**What is being asked**
Print out each record below, unaltered and complete, without its images.

Entries with scene source code
>>>>>
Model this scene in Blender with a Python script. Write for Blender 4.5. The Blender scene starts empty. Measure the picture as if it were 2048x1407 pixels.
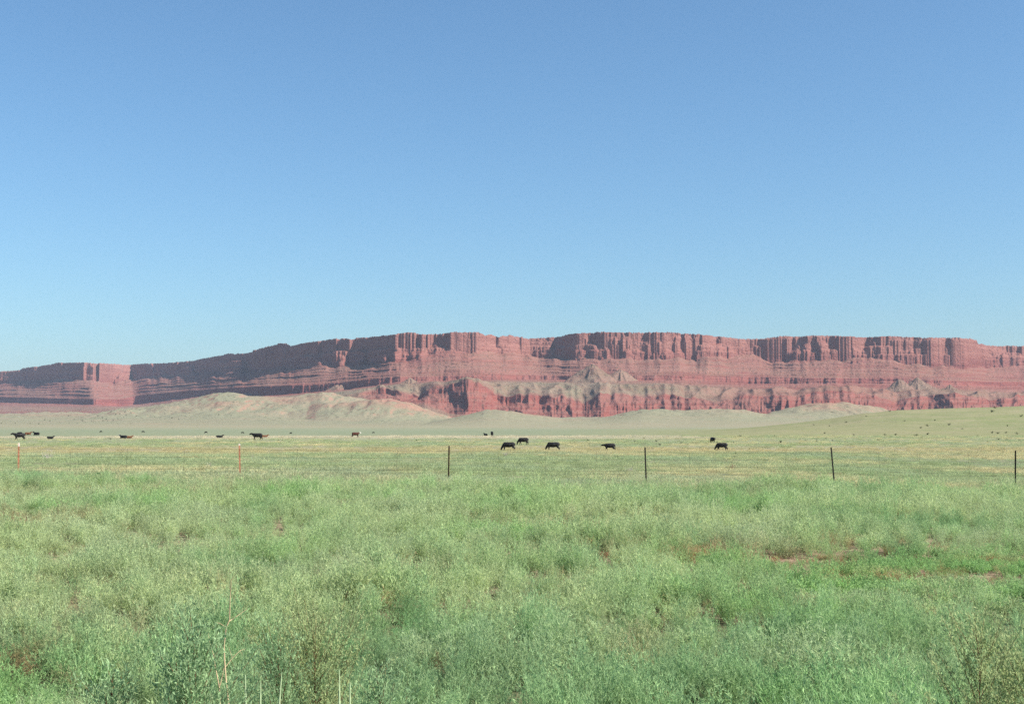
import bpy, math, random
import numpy as np
from mathutils import Vector

random.seed(7)
rng = np.random.default_rng(7)
SC = bpy.context.scene
COL = SC.collection

# ------------------------------------------------------------------ camera
ZC = 2.4                      # eye height above the road-side soil
F = 2600.0                    # focal length in photo pixels (photo is 2048 wide)
PITCH = math.radians(3.22)
cam_d = bpy.data.cameras.new('camera'); cam = bpy.data.objects.new('camera', cam_d)
COL.objects.link(cam); SC.camera = cam
cam_d.sensor_width = 36.0; cam_d.lens = 36.0 * F / 2048.0
cam_d.clip_start = 0.1; cam_d.clip_end = 80000
cam.location = (0, 0, ZC); cam.rotation_euler = (math.radians(90) + PITCH, 0, 0)

# ------------------------------------------------------------------ light
SUN_AZ = math.radians(109)     # clockwise from the view direction: from the right, a little behind
SUN_EL = math.radians(43)
SKY_STRENGTH = 0.082
HAZE = 1.7e-5
w = bpy.data.worlds.new('World'); SC.world = w; w.use_nodes = True
nt = w.node_tree; bg = nt.nodes['Background']
sky = nt.nodes.new('ShaderNodeTexSky'); sky.sky_type = 'NISHITA'; sky.sun_disc = False
sky.sun_elevation = SUN_EL; sky.sun_rotation = SUN_AZ
sky.altitude = 0; sky.air_density = 1.0; sky.dust_density = 1.0; sky.ozone_density = 6.0
tn = nt.nodes.new('ShaderNodeMix'); tn.data_type = 'RGBA'; tn.blend_type = 'MULTIPLY'; tn.inputs[0].default_value = 1.0
tn.inputs[7].default_value = (0.85, 1.0, 0.99, 1)
nt.links.new(sky.outputs[0], tn.inputs[6]); nt.links.new(tn.outputs[2], bg.inputs[0]); bg.inputs[1].default_value = SKY_STRENGTH
sd = bpy.data.lights.new('sun', 'SUN'); sun = bpy.data.objects.new('sun', sd); COL.objects.link(sun)
sd.energy = 5.0; sd.angle = math.radians(0.53); sd.color = (1.0, 0.945, 0.86)
sv = Vector((math.sin(SUN_AZ) * math.cos(SUN_EL), math.cos(SUN_AZ) * math.cos(SUN_EL), math.sin(SUN_EL)))
sun.rotation_euler = sv.to_track_quat('Z', 'Y').to_euler()
SC.view_settings.view_transform = 'Standard'; SC.view_settings.look = 'None'
SC.view_settings.gamma = 1.0; SC.view_settings.use_curve_mapping = False
SC.view_settings.exposure = 0.95
SC.cycles.use_denoising = False
SC.cycles.max_bounces = 6; SC.cycles.diffuse_bounces = 3; SC.cycles.glossy_bounces = 2
SC.cycles.transmission_bounces = 4; SC.cycles.volume_bounces = 0; SC.cycles.transparent_max_bounces = 4

# ------------------------------------------------------------------ helpers
def tag(o, label=None, cat=None, group=None, kind=None):
    if label: o['label'] = label
    if cat: o['category'] = cat
    if group: o['group'] = group
    if kind: o['kind'] = kind
    return o

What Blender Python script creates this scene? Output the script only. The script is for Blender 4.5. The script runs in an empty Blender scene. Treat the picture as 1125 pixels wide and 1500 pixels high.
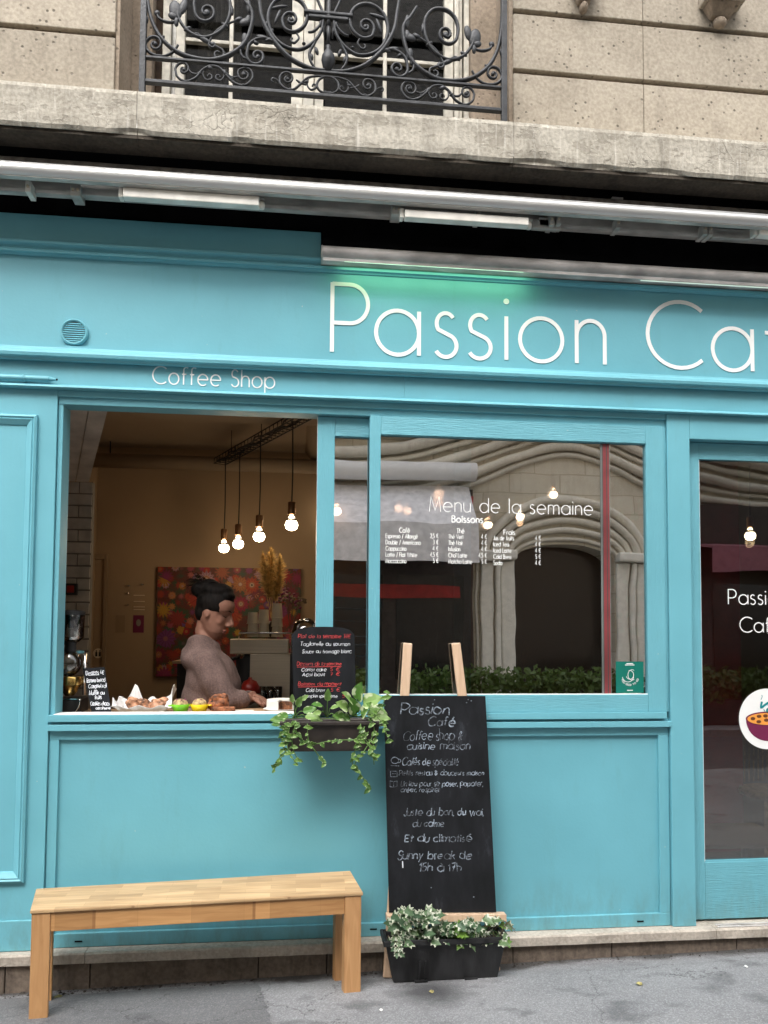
<<<<<
**Exercise response**
Model this scene in Blender with a Python script. Write for Blender 4.5. The Blender scene starts empty. Measure the picture as if it were 2048x1407 pixels.
import bpy, math, random
import numpy as np
from mathutils import Vector

random.seed(7)
rng = np.random.default_rng(7)
SC = bpy.context.scene
COL = SC.collection

# ------------------------------------------------------------------ camera
ZC = 2.4                      # eye height above the road-side soil
F = 2600.0                    # focal length in photo pixels (photo is 2048 wide)
PITCH = math.radians(3.22)
cam_d = bpy.data.cameras.new('camera'); cam = bpy.data.objects.new('camera', cam_d)
COL.objects.link(cam); SC.camera = cam
cam_d.sensor_width = 36.0; cam_d.lens = 36.0 * F / 2048.0
cam_d.clip_start = 0.1; cam_d.clip_end = 80000
cam.location = (0, 0, ZC); cam.rotation_euler = (math.radians(90) + PITCH, 0, 0)

# ------------------------------------------------------------------ light
SUN_AZ = math.radians(109)     # clockwise from the view direction: from the right, a little behind
SUN_EL = math.radians(43)
SKY_STRENGTH = 0.082
HAZE = 1.7e-5
w = bpy.data.worlds.new('World'); SC.world = w; w.use_nodes = True
nt = w.node_tree; bg = nt.nodes['Background']
sky = nt.nodes.new('ShaderNodeTexSky'); sky.sky_type = 'NISHITA'; sky.sun_disc = False
sky.sun_elevation = SUN_EL; sky.sun_rotation = SUN_AZ
sky.altitude = 0; sky.air_density = 1.0; sky.dust_density = 1.0; sky.ozone_density = 6.0
tn = nt.nodes.new('ShaderNodeMix'); tn.data_type = 'RGBA'; tn.blend_type = 'MULTIPLY'; tn.inputs[0].default_value = 1.0
tn.inputs[7].default_value = (0.85, 1.0, 0.99, 1)
nt.links.new(sky.outputs[0], tn.inputs[6]); nt.links.new(tn.outputs[2], bg.inputs[0]); bg.inputs[1].default_value = SKY_STRENGTH
sd = bpy.data.lights.new('sun', 'SUN'); sun = bpy.data.objects.new('sun', sd); COL.objects.link(sun)
sd.energy = 5.0; sd.angle = math.radians(0.53); sd.color = (1.0, 0.945, 0.86)
sv = Vector((math.sin(SUN_AZ) * math.cos(SUN_EL), math.cos(SUN_AZ) * math.cos(SUN_EL), math.sin(SUN_EL)))
sun.rotation_euler = sv.to_track_quat('Z', 'Y').to_euler()
SC.view_settings.view_transform = 'Standard'; SC.view_settings.look = 'None'
SC.view_settings.gamma = 1.0; SC.view_settings.use_curve_mapping = False
SC.view_settings.exposure = 0.95
SC.cycles.use_denoising = False
SC.cycles.max_bounces = 6; SC.cycles.diffuse_bounces = 3; SC.cycles.glossy_bounces = 2
SC.cycles.transmission_bounces = 4; SC.cycles.volume_bounces = 0; SC.cycles.transparent_max_bounces = 4

# ------------------------------------------------------------------ helpers
def tag(o, label=None, cat=None, group=None, kind=None):
    if label: o['label'] = label
    if cat: o['category'] = cat
    if group: o['group'] = group
    if kind: o['kind'] = kind
    return o

What Blender Python script creates this scene? Output the script only. The script is for Blender 4.5. The script runs in an empty Blender scene. Treat the picture as 1125 pixels wide and 1500 pixels high.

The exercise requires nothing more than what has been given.